Exercise requirements: Copy exactly the lines from the start of the data below through the one that carries "sun.rotation_euler = tosun.to_track_quat('Z', 'Y').to_euler();", and only those.

######

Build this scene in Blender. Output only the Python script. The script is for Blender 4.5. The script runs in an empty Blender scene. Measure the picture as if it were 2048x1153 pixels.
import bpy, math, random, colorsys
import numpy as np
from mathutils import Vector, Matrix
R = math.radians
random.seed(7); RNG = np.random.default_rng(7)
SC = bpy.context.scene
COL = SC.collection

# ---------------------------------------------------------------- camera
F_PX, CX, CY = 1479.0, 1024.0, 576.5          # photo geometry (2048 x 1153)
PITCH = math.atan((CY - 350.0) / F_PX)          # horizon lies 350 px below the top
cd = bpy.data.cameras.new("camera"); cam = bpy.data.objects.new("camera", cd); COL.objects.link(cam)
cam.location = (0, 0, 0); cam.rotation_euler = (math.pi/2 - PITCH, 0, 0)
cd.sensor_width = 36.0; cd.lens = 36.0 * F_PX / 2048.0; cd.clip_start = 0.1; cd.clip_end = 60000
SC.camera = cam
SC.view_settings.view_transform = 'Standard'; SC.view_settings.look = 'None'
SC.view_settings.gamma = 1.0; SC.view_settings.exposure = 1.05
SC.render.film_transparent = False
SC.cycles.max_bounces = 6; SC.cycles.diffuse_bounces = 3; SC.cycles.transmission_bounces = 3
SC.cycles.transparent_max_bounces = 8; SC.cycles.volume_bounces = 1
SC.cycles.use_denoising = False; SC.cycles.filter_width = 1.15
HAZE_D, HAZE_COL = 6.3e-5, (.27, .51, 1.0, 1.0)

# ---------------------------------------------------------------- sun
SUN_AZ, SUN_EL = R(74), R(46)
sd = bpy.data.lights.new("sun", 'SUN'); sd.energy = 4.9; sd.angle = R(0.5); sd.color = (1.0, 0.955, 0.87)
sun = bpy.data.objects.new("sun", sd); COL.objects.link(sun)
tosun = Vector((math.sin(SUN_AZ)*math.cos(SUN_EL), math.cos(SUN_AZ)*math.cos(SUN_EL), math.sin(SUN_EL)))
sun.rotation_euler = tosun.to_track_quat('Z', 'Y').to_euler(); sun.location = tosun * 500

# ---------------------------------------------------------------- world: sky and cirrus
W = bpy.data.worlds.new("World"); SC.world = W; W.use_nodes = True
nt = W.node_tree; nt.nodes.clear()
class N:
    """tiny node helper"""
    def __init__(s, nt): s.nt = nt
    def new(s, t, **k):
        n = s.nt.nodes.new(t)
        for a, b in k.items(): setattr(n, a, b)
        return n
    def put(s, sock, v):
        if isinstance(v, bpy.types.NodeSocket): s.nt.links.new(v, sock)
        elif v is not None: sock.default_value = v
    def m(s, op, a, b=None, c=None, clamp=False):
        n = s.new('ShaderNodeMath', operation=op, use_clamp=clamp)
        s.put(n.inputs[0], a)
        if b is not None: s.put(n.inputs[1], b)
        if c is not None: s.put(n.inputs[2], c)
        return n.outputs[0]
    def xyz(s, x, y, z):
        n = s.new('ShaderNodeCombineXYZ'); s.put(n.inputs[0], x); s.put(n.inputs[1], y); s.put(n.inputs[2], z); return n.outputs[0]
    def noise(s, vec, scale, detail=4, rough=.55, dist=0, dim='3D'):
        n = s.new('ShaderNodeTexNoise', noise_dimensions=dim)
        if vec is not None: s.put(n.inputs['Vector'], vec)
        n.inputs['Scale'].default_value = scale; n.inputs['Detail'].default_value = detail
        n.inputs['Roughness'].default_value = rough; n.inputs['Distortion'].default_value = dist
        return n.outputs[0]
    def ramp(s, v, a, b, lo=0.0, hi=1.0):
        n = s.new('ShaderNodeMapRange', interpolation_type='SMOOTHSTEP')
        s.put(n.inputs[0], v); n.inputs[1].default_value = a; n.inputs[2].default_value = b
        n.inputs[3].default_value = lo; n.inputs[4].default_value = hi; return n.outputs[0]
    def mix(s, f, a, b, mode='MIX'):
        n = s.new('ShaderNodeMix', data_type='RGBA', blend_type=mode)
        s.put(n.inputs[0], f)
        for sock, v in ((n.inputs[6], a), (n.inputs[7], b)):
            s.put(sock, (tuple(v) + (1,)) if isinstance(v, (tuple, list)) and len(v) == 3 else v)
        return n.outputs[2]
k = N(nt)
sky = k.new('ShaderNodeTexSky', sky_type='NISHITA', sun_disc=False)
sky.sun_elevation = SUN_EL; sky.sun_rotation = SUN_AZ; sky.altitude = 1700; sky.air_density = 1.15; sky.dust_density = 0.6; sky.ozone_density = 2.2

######

The response:
Build this scene in Blender. Output only the Python script. The script is for Blender 4.5. The script runs in an empty Blender scene. Measure the picture as if it were 2048x1153 pixels.
import bpy, math, random, colorsys
import numpy as np
from mathutils import Vector, Matrix
R = math.radians
random.seed(7); RNG = np.random.default_rng(7)
SC = bpy.context.scene
COL = SC.collection

# ---------------------------------------------------------------- camera
F_PX, CX, CY = 1479.0, 1024.0, 576.5          # photo geometry (2048 x 1153)
PITCH = math.atan((CY - 350.0) / F_PX)          # horizon lies 350 px below the top
cd = bpy.data.cameras.new("camera"); cam = bpy.data.objects.new("camera", cd); COL.objects.link(cam)
cam.location = (0, 0, 0); cam.rotation_euler = (math.pi/2 - PITCH, 0, 0)
cd.sensor_width = 36.0; cd.lens = 36.0 * F_PX / 2048.0; cd.clip_start = 0.1; cd.clip_end = 60000
SC.camera = cam
SC.view_settings.view_transform = 'Standard'; SC.view_settings.look = 'None'
SC.view_settings.gamma = 1.0; SC.view_settings.exposure = 1.05
SC.render.film_transparent = False
SC.cycles.max_bounces = 6; SC.cycles.diffuse_bounces = 3; SC.cycles.transmission_bounces = 3
SC.cycles.transparent_max_bounces = 8; SC.cycles.volume_bounces = 1
SC.cycles.use_denoising = False; SC.cycles.filter_width = 1.15
HAZE_D, HAZE_COL = 6.3e-5, (.27, .51, 1.0, 1.0)

# ---------------------------------------------------------------- sun
SUN_AZ, SUN_EL = R(74), R(46)
sd = bpy.data.lights.new("sun", 'SUN'); sd.energy = 4.9; sd.angle = R(0.5); sd.color = (1.0, 0.955, 0.87)
sun = bpy.data.objects.new("sun", sd); COL.objects.link(sun)
tosun = Vector((math.sin(SUN_AZ)*math.cos(SUN_EL), math.cos(SUN_AZ)*math.cos(SUN_EL), math.sin(SUN_EL)))
sun.rotation_euler = tosun.to_track_quat('Z', 'Y').to_euler(); sun.location = tosun * 500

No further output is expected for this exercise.